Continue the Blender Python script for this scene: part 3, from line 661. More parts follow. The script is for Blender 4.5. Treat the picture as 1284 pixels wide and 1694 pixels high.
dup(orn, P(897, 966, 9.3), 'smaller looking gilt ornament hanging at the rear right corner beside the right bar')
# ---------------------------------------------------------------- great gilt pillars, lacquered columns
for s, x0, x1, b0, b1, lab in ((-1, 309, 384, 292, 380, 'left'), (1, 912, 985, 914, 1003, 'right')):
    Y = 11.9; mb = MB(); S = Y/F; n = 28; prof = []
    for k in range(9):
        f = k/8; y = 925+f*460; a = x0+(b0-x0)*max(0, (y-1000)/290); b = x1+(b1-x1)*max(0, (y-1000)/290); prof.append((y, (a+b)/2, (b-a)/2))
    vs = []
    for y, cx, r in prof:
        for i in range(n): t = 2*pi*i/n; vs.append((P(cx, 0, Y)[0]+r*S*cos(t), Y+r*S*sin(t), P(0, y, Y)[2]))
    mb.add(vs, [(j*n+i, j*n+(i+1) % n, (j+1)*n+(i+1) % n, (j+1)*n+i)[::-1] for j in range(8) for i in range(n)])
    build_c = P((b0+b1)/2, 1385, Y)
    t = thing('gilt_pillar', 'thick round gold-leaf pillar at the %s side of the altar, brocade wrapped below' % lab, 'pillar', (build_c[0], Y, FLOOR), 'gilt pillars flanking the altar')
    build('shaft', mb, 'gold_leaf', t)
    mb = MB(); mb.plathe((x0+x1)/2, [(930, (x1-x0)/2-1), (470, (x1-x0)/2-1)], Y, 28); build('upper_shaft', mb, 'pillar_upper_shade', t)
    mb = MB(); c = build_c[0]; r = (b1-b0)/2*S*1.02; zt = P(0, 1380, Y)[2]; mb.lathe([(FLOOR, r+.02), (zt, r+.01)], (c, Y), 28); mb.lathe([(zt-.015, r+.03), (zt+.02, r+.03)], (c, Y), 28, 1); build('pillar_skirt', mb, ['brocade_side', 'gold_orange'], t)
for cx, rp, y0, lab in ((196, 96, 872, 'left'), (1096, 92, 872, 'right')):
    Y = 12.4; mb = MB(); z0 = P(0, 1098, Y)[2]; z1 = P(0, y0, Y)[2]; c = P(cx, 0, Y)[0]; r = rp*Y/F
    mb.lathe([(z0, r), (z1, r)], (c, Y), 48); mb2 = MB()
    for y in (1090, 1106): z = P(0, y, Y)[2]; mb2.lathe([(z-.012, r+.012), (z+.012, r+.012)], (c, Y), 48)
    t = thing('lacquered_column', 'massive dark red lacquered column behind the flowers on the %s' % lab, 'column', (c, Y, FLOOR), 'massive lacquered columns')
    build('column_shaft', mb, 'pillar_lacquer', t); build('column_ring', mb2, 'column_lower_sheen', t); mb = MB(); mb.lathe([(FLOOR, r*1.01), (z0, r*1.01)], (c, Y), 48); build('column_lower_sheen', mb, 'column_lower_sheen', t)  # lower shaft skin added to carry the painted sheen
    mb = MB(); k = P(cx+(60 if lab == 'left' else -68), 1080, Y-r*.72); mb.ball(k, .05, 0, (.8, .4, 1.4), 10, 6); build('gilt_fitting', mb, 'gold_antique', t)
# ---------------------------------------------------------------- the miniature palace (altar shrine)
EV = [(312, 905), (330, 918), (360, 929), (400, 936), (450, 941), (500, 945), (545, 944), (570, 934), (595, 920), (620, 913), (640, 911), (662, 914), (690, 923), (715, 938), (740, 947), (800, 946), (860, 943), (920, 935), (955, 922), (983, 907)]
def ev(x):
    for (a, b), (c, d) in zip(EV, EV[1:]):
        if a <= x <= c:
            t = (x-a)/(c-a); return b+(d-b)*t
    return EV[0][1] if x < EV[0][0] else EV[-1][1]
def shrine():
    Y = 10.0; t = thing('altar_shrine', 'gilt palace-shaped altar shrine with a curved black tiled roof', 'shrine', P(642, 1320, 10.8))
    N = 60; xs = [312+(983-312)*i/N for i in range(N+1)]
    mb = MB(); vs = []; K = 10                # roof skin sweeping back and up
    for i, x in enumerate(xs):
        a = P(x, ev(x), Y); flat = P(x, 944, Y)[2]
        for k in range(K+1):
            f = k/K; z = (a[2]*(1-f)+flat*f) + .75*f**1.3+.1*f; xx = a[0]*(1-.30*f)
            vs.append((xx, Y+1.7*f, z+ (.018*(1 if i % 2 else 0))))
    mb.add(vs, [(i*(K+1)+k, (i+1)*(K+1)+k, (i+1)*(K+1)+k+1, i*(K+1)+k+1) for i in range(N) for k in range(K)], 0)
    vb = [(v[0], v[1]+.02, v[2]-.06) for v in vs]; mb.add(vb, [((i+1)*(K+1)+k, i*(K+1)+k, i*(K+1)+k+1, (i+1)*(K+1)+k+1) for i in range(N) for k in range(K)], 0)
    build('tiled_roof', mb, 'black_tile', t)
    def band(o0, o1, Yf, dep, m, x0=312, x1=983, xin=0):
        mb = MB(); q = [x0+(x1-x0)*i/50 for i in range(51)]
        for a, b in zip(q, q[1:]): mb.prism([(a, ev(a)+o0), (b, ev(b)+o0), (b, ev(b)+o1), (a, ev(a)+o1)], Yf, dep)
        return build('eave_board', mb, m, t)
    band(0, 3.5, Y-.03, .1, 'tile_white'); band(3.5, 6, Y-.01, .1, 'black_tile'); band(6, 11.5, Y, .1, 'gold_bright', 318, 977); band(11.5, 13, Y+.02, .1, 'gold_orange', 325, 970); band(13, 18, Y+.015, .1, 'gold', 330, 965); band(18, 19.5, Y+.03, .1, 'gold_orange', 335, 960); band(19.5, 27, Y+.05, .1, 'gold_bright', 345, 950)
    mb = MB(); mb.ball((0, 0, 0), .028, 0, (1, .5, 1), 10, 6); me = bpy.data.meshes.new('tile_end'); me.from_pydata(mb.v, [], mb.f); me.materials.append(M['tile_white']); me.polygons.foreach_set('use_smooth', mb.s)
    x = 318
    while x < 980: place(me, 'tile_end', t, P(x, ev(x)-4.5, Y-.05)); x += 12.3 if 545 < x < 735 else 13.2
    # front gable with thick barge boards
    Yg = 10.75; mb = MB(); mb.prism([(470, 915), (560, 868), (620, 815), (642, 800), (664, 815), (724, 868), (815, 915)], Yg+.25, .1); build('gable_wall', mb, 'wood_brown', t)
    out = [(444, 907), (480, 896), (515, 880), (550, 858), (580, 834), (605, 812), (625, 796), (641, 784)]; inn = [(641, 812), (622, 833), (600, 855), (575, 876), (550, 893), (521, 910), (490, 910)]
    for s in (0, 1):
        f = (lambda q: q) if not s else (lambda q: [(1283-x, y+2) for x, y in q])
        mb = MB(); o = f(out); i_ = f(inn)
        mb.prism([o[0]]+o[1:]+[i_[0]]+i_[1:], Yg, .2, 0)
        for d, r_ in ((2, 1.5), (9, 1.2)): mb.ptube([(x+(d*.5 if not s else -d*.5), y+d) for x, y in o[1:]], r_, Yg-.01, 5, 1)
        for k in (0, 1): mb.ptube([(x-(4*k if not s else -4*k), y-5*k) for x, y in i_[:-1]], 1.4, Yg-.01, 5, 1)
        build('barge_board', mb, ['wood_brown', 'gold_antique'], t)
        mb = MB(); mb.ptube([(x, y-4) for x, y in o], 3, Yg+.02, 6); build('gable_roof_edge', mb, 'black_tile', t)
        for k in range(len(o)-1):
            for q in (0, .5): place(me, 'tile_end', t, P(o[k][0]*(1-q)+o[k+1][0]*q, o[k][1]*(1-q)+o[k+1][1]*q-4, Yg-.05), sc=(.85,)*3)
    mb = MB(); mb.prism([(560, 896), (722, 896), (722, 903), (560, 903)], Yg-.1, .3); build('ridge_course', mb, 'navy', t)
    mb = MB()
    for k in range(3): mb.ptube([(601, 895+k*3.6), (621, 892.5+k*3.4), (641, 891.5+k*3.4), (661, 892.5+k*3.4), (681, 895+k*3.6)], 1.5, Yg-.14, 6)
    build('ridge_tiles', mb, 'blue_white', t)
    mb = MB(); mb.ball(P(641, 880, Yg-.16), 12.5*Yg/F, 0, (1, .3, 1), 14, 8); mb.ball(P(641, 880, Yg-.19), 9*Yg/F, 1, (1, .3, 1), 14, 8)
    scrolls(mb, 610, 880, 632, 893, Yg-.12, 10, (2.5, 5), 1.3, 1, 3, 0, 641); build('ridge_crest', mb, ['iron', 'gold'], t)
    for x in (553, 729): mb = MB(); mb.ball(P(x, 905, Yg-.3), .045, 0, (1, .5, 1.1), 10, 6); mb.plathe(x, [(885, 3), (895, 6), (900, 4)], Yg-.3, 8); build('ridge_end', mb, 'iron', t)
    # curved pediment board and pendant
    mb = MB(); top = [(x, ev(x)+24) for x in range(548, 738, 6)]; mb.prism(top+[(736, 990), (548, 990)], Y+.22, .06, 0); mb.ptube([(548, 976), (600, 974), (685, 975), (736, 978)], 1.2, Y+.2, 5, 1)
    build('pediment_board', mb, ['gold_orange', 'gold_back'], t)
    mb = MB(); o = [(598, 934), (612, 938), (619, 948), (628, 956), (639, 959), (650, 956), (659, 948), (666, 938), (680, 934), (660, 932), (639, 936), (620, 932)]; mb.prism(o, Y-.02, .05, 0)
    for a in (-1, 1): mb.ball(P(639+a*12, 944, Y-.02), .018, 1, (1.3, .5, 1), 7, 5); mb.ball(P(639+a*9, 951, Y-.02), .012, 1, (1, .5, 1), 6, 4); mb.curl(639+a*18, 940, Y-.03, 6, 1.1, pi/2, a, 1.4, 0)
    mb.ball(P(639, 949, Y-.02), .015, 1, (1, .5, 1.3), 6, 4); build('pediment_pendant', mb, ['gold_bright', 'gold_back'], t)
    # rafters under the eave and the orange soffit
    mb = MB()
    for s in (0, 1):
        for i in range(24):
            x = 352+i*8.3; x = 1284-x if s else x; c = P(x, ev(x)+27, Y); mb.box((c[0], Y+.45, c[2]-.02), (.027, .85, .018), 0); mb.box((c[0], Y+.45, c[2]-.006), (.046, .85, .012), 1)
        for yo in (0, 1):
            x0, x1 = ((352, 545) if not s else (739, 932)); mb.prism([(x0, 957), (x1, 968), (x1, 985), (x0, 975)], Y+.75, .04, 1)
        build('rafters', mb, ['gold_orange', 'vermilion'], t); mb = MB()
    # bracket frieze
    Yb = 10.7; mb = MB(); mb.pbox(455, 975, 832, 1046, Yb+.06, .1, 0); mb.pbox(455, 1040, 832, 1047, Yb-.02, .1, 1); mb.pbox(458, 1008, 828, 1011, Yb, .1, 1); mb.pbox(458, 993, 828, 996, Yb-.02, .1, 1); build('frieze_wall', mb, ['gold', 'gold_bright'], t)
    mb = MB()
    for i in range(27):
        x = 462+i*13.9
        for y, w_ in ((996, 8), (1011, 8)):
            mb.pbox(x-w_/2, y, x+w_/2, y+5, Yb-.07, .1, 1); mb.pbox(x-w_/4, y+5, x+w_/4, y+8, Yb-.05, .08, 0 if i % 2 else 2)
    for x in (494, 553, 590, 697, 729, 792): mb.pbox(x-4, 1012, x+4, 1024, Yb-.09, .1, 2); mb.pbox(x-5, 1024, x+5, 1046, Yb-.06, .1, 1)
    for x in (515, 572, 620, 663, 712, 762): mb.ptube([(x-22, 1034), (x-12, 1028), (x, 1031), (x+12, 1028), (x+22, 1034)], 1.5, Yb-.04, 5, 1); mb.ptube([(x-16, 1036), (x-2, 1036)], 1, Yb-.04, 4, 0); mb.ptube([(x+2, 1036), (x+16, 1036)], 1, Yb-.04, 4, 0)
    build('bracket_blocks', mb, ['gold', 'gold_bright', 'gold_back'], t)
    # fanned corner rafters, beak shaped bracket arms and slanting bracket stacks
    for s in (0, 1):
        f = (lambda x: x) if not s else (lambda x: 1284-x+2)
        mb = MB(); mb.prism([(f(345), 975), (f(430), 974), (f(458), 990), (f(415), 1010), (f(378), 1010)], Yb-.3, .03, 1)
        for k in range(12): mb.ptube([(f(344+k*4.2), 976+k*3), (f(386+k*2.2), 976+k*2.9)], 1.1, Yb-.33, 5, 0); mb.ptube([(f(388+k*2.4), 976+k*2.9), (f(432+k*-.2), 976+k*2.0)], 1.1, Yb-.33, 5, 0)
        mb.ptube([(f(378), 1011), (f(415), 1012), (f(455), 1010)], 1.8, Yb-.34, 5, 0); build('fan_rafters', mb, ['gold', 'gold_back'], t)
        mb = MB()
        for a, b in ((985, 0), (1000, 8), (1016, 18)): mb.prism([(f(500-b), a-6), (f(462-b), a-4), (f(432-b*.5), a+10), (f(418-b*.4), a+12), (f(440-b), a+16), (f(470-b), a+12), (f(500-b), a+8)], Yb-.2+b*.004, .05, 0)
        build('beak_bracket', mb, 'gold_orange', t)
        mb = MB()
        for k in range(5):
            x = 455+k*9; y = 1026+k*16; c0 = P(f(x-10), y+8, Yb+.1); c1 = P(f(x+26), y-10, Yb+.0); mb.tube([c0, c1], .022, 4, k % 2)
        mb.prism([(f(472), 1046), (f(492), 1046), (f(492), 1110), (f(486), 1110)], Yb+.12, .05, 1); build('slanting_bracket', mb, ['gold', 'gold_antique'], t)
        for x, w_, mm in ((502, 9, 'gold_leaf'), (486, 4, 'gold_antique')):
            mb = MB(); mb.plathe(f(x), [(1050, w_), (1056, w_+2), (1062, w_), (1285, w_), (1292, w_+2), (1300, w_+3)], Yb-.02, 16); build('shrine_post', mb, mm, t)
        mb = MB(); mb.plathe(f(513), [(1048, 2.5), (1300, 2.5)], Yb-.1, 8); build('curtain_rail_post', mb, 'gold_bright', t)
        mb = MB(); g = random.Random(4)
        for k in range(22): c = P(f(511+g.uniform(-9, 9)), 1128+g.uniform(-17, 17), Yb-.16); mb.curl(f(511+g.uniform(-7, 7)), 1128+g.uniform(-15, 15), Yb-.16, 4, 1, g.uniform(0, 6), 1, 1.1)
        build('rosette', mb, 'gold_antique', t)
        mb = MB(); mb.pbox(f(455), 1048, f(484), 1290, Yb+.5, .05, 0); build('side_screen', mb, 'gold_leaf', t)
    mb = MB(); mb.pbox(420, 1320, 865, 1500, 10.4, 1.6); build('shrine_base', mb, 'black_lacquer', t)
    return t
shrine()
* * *
Copy, please, exactly the lines that start at the first line of the data and end at the line containing "build('shaft', mb, 'gold_leaf', t)", both kept and no others.

THE COMPLETED TASK —
Continue the Blender Python script for this scene: part 3, from line 661. More parts follow. The script is for Blender 4.5. Treat the picture as 1284 pixels wide and 1694 pixels high.
dup(orn, P(897, 966, 9.3), 'smaller looking gilt ornament hanging at the rear right corner beside the right bar')
# ---------------------------------------------------------------- great gilt pillars, lacquered columns
for s, x0, x1, b0, b1, lab in ((-1, 309, 384, 292, 380, 'left'), (1, 912, 985, 914, 1003, 'right')):
    Y = 11.9; mb = MB(); S = Y/F; n = 28; prof = []
    for k in range(9):
        f = k/8; y = 925+f*460; a = x0+(b0-x0)*max(0, (y-1000)/290); b = x1+(b1-x1)*max(0, (y-1000)/290); prof.append((y, (a+b)/2, (b-a)/2))
    vs = []
    for y, cx, r in prof:
        for i in range(n): t = 2*pi*i/n; vs.append((P(cx, 0, Y)[0]+r*S*cos(t), Y+r*S*sin(t), P(0, y, Y)[2]))
    mb.add(vs, [(j*n+i, j*n+(i+1) % n, (j+1)*n+(i+1) % n, (j+1)*n+i)[::-1] for j in range(8) for i in range(n)])
    build_c = P((b0+b1)/2, 1385, Y)
    t = thing('gilt_pillar', 'thick round gold-leaf pillar at the %s side of the altar, brocade wrapped below' % lab, 'pillar', (build_c[0], Y, FLOOR), 'gilt pillars flanking the altar')
    build('shaft', mb, 'gold_leaf', t)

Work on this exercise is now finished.